In a virtual-memory system, memory shortages must be addressed by reclaiming RAM and, if necessary, writing its contents to the appropriate persistent backing store. For file-backed memory, the file itself is that backing store. Anonymous memory — the memory that holds the variables and data structures used by a process — lacks that natural backing store, though. That is where the swap subsystem comes in: it provides a place to write anonymous pages when the memory they occupy is needed for other uses. Swapping allows unused (or seldom-used) pages to be pushed out to slower storage, making the system's RAM available for data that is currently in use.

A quick swap-subsystem primer

A full description of the kernel's swap subsystem would be lengthy indeed; there is a lot of complexity, much of which has built up over time.
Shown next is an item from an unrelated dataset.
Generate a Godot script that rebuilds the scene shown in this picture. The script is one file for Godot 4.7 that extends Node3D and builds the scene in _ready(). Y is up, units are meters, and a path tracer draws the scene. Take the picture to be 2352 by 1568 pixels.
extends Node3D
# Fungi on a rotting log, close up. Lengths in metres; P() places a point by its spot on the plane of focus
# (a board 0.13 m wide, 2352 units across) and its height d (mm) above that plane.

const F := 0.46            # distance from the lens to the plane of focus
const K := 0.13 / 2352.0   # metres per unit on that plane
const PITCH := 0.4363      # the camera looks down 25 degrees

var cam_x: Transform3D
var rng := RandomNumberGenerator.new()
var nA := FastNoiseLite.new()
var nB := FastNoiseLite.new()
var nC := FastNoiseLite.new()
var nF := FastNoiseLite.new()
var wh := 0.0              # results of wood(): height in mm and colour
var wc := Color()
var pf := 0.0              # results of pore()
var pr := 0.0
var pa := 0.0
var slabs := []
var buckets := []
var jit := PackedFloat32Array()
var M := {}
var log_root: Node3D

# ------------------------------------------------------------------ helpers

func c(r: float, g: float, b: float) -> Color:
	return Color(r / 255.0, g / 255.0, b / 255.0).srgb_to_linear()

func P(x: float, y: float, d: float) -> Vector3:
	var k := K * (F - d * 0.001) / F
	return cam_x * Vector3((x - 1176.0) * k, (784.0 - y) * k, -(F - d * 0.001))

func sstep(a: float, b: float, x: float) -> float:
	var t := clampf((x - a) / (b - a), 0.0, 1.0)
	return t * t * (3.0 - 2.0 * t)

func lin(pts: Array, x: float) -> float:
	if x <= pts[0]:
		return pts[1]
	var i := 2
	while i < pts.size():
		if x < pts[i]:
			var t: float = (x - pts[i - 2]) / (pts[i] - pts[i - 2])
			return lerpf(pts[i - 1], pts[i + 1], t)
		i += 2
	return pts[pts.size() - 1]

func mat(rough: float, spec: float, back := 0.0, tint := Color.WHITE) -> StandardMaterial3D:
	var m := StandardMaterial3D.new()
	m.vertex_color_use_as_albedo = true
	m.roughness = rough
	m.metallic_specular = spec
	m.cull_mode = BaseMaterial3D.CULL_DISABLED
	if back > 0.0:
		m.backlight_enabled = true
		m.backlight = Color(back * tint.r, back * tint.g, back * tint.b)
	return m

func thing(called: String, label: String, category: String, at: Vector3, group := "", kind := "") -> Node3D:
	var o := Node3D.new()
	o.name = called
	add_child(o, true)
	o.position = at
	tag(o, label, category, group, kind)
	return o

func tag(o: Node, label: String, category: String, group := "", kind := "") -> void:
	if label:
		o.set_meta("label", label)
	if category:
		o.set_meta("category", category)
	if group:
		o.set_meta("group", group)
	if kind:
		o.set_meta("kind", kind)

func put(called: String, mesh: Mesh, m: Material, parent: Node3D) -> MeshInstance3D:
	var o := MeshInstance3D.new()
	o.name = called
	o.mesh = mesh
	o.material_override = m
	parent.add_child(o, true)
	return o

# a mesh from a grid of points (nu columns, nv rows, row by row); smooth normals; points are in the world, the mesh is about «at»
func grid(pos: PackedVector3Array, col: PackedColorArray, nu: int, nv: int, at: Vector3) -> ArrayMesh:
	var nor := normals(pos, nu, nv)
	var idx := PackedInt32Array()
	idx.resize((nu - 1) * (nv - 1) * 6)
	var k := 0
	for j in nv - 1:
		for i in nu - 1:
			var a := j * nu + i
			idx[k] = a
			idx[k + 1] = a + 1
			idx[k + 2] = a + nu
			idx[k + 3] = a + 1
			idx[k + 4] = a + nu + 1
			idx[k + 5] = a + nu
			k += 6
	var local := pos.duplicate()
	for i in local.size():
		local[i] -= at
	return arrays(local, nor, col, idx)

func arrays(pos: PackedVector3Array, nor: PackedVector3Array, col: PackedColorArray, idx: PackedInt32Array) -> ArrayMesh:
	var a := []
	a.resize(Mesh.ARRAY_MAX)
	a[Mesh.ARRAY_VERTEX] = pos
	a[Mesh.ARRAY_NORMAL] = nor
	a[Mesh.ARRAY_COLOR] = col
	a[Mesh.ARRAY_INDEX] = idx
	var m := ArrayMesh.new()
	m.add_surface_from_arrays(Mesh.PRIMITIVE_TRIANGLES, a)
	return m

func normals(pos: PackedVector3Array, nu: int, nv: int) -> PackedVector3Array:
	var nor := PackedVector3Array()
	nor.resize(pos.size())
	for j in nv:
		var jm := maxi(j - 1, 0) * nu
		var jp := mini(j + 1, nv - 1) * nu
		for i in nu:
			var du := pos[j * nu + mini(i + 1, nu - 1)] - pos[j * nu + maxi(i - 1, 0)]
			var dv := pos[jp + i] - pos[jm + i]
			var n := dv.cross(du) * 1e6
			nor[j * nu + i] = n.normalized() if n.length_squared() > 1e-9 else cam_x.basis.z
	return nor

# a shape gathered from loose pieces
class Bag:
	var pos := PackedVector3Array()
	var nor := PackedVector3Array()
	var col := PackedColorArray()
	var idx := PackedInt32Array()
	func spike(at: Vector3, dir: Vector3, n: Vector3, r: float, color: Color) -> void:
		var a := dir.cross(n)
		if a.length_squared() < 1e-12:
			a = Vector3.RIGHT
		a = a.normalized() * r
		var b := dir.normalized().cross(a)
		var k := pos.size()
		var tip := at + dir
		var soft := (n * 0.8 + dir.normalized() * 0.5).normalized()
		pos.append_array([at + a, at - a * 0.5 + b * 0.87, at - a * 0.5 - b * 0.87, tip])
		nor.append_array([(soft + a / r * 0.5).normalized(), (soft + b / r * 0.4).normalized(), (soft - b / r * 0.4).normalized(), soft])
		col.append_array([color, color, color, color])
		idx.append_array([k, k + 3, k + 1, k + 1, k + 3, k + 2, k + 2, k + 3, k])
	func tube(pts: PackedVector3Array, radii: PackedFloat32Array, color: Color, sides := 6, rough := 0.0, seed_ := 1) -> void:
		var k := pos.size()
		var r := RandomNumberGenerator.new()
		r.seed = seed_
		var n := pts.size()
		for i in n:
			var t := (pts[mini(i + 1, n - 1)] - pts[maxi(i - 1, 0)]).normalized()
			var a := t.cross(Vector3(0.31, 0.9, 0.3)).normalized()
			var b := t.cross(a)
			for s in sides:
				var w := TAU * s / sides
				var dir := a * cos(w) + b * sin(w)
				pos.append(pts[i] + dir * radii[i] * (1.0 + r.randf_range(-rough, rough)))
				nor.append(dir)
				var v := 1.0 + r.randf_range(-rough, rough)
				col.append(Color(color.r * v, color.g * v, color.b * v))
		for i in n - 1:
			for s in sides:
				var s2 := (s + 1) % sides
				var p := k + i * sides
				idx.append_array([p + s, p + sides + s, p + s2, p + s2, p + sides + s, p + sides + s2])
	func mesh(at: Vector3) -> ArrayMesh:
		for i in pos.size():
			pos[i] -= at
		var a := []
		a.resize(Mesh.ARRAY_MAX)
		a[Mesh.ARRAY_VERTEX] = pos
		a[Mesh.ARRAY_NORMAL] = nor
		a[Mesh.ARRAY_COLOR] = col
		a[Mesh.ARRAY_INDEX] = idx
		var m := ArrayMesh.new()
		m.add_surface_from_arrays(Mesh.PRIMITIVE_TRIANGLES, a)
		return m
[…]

What follows is a partial, simplified overview of how the swap subsystem looked in the 6.17 kernel, which can then be used as a base for understanding the subsequent changes.

The swap subsystem uses one or more swap files, which can be either partitions on a storage device or ordinary files within a filesystem. Inside the kernel, active swap files are described by struct swap_info_struct , but are usually referred to using a simple integer index instead. Each file is divided into page-sized slots; any given slot in the kernel's swap areas can be identified using the swp_entry_t type:

typedef struct { unsigned long val; } swp_entry_t;

This long value is divided into two fields: the upper six bits are the index number of the swap file (which, for extra clarity, is called the "type" in the swap code), and the rest is the slot number within the file. There is a set of simple functions used to create swap entries and get the relevant information back out.

Note that the above describes the architecture-independent form of the swap entry; each architecture will also have an architecture-dependent version that is used in page-table entries. Curious readers can look at the x86_64 macros that convert between the two formats. Within the swap subsystem itself, though, the architecture-independent version of the swap entry is used.